**What you will do:** Using the data beneath this instruction, retype only the lines from the one that contains "Build this scene" down to the one that contains "bg.inputs[1].default_value = 76.0", both included, exactly as they appear.

**Data entries:**
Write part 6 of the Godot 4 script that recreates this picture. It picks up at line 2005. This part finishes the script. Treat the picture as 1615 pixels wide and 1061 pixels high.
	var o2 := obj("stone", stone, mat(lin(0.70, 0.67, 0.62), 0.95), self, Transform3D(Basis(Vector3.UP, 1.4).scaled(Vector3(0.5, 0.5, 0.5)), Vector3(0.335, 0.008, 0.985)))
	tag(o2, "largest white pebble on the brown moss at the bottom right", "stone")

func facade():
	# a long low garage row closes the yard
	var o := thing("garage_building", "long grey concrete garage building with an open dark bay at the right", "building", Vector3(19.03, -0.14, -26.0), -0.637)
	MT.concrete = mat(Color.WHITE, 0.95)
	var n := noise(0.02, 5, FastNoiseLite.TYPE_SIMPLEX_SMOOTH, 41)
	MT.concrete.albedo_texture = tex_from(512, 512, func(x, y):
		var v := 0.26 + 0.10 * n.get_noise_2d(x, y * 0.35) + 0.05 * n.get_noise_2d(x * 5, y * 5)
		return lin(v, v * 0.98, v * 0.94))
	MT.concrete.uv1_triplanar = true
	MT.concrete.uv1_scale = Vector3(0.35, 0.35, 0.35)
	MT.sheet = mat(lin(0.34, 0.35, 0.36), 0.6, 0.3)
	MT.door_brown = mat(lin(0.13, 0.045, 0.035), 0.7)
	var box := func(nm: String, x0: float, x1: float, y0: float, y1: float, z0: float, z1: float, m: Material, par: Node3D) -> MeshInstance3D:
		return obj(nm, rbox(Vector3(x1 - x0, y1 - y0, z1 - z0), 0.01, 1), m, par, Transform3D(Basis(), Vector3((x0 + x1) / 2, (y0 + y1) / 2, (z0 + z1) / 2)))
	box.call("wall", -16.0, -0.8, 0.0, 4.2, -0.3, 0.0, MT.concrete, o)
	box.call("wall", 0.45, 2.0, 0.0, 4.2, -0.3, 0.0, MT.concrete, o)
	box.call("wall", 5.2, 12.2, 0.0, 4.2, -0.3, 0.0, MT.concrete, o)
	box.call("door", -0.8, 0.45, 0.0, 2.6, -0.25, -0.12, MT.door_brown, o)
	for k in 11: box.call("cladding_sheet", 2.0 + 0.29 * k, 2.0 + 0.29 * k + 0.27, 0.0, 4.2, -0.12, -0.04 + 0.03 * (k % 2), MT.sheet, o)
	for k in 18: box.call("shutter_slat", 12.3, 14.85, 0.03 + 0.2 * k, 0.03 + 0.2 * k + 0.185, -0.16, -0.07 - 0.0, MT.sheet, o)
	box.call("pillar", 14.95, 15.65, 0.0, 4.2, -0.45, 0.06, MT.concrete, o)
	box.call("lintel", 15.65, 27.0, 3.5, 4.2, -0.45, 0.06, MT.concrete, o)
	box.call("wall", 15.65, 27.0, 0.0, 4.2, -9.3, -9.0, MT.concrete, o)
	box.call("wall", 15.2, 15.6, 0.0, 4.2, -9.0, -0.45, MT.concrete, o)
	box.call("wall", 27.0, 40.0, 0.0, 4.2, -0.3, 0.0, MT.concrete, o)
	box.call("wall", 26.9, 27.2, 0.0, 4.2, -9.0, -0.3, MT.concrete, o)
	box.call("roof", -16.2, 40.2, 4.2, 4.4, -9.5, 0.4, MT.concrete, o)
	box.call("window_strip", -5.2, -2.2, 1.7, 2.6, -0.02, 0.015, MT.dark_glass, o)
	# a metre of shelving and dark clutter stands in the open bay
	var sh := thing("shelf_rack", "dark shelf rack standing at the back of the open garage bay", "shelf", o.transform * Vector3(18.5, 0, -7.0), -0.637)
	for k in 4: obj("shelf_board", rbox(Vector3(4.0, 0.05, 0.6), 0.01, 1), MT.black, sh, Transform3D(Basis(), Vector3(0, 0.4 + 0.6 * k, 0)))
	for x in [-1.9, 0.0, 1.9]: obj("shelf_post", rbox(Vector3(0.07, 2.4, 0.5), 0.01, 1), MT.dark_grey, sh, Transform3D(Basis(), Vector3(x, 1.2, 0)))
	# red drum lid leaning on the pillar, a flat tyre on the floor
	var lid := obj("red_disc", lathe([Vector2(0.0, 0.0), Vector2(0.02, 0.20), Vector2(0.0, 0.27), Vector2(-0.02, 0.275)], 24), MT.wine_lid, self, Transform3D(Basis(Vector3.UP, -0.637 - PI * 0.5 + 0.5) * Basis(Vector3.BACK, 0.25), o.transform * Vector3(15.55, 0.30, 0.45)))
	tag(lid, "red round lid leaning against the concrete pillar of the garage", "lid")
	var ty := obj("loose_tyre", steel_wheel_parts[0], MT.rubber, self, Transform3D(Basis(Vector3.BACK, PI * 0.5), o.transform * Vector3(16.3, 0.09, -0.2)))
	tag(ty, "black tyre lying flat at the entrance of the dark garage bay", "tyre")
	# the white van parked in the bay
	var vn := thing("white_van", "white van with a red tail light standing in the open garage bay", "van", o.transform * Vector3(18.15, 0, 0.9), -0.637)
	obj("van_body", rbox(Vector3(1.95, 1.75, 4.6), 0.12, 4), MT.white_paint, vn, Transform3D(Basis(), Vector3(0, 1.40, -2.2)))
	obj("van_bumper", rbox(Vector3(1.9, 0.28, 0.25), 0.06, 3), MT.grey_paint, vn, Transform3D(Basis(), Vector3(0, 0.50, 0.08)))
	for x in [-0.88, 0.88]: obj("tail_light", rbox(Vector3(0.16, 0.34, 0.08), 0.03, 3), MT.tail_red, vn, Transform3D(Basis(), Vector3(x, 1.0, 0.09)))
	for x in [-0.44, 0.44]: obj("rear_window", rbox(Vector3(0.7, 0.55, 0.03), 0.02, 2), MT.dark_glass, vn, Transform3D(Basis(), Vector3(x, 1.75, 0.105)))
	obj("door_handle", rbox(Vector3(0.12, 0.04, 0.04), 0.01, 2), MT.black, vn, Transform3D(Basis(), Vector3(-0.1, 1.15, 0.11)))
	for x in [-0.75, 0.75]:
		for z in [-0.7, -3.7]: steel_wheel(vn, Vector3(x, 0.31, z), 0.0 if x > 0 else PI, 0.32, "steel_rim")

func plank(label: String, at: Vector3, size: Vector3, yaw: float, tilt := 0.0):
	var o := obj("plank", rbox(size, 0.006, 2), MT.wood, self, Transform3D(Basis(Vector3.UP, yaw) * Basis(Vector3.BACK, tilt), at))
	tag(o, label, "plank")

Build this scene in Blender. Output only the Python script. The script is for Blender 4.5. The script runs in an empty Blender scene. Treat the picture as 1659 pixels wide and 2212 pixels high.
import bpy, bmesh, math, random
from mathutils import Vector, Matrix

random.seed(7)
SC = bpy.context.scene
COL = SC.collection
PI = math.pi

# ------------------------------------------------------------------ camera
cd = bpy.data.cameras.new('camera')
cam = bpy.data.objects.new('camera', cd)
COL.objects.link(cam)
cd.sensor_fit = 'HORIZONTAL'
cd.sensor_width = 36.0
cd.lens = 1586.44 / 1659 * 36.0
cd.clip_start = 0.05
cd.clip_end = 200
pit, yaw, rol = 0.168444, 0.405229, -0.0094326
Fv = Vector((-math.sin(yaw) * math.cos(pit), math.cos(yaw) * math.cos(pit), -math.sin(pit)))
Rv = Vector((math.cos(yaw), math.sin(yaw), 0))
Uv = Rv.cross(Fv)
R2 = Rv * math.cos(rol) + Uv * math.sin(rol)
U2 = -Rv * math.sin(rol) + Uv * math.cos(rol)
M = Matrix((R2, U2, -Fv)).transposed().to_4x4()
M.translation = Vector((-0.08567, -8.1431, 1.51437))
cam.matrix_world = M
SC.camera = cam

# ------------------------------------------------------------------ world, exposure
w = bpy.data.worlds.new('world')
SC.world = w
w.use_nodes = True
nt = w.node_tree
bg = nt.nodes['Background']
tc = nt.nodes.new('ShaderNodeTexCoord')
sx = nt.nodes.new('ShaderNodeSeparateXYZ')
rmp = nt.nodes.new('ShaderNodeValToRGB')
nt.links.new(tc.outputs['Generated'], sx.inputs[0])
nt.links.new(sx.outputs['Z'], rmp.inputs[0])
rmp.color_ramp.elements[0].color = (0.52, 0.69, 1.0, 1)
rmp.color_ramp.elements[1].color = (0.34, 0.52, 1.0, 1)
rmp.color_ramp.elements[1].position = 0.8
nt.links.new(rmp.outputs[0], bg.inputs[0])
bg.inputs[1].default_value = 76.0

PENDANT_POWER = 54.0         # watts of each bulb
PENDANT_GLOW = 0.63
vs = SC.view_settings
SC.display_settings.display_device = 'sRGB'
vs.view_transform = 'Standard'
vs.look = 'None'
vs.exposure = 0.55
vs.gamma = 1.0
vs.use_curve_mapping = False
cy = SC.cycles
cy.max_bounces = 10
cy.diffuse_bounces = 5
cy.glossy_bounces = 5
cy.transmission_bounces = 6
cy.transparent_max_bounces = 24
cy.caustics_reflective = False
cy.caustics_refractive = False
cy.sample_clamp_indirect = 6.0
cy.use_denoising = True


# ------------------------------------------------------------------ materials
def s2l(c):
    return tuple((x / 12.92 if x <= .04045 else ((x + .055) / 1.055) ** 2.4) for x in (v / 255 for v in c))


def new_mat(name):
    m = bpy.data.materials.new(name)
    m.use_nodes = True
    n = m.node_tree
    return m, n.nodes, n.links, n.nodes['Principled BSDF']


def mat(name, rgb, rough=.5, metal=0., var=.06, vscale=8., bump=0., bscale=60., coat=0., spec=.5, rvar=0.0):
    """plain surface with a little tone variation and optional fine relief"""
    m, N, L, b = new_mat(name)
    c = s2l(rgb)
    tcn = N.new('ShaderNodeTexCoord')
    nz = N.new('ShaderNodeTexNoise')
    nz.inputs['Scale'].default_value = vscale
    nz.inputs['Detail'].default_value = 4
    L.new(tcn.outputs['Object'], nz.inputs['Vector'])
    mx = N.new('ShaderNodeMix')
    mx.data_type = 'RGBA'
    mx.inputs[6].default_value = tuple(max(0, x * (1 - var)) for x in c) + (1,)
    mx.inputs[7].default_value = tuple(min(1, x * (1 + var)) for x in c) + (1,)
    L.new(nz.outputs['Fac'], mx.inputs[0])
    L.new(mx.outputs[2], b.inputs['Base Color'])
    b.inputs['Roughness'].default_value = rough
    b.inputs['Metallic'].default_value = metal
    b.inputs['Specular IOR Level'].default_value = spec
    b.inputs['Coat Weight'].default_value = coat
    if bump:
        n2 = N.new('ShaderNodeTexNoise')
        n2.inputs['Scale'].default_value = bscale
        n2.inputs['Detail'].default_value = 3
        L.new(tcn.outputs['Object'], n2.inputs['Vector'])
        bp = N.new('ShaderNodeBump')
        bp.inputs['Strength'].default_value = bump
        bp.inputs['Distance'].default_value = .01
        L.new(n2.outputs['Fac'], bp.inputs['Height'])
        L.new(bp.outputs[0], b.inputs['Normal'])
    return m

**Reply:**
Build this scene in Blender. Output only the Python script. The script is for Blender 4.5. The script runs in an empty Blender scene. Treat the picture as 1659 pixels wide and 2212 pixels high.
import bpy, bmesh, math, random
from mathutils import Vector, Matrix

random.seed(7)
SC = bpy.context.scene
COL = SC.collection
PI = math.pi

# ------------------------------------------------------------------ camera
cd = bpy.data.cameras.new('camera')
cam = bpy.data.objects.new('camera', cd)
COL.objects.link(cam)
cd.sensor_fit = 'HORIZONTAL'
cd.sensor_width = 36.0
cd.lens = 1586.44 / 1659 * 36.0
cd.clip_start = 0.05
cd.clip_end = 200
pit, yaw, rol = 0.168444, 0.405229, -0.0094326
Fv = Vector((-math.sin(yaw) * math.cos(pit), math.cos(yaw) * math.cos(pit), -math.sin(pit)))
Rv = Vector((math.cos(yaw), math.sin(yaw), 0))
Uv = Rv.cross(Fv)
R2 = Rv * math.cos(rol) + Uv * math.sin(rol)
U2 = -Rv * math.sin(rol) + Uv * math.cos(rol)
M = Matrix((R2, U2, -Fv)).transposed().to_4x4()
M.translation = Vector((-0.08567, -8.1431, 1.51437))
cam.matrix_world = M
SC.camera = cam

# ------------------------------------------------------------------ world, exposure
w = bpy.data.worlds.new('world')
SC.world = w
w.use_nodes = True
nt = w.node_tree
bg = nt.nodes['Background']
tc = nt.nodes.new('ShaderNodeTexCoord')
sx = nt.nodes.new('ShaderNodeSeparateXYZ')
rmp = nt.nodes.new('ShaderNodeValToRGB')
nt.links.new(tc.outputs['Generated'], sx.inputs[0])
nt.links.new(sx.outputs['Z'], rmp.inputs[0])
rmp.color_ramp.elements[0].color = (0.52, 0.69, 1.0, 1)
rmp.color_ramp.elements[1].color = (0.34, 0.52, 1.0, 1)
rmp.color_ramp.elements[1].position = 0.8
nt.links.new(rmp.outputs[0], bg.inputs[0])
bg.inputs[1].default_value = 76.0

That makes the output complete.